BRIGHTON'S threatened bikers' haunt, The Waterfront Cafe and Bar, has been saved for the summer.

It will be kept open while receivers try to sell the seafront venue. The cafe and pub on Madeira Drive, hugely popular as a meeting place, is being run by Marpletime on behalf of receivers Begbie Traynor. It follows the collapse of management firm Maingrand Ltd, which ran the Waterfront for 16 months, developing it as a bikers' haunt attracting visitors from all over Britain and the Continent. Maingrand, with its showbiz connections - Noel Janus, the father of actress Samantha Janus, and TV producer Des Cox were two of its four directors - went into receivership earlier this month.
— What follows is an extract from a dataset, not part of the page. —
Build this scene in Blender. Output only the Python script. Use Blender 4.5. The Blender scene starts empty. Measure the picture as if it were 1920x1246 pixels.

The other two directors were Bev Robbins, landlord of the Hand in Hand, Kemp Town, Brighton, and businessman Robert Shove. The cafe was closed for three weeks but opened again last Sunday for the 61st Vintage Motorcycle Pioneer Run and has remained open since. Begbie Traynor has pledged to keep the cafe going until a buyer is found. John Eddleston, one of the managers at Begbie Traynor, said: "We are selling the Waterfront as an on-going concern. We will try and sell it as quickly as possible but we will also keep it open for as long as we can." Des Cox, one of the previous Waterfront management said: "It is nice that all the hard work that we have put in will not be entirely wasted. "We could have carried on trading because we would have been in profit. "We were taken out just at the wrong time. For the sake of £10,000, we could have kept it going. "It needs a lot of expertise but I am sure whoever does buy it will be able to make a go of it."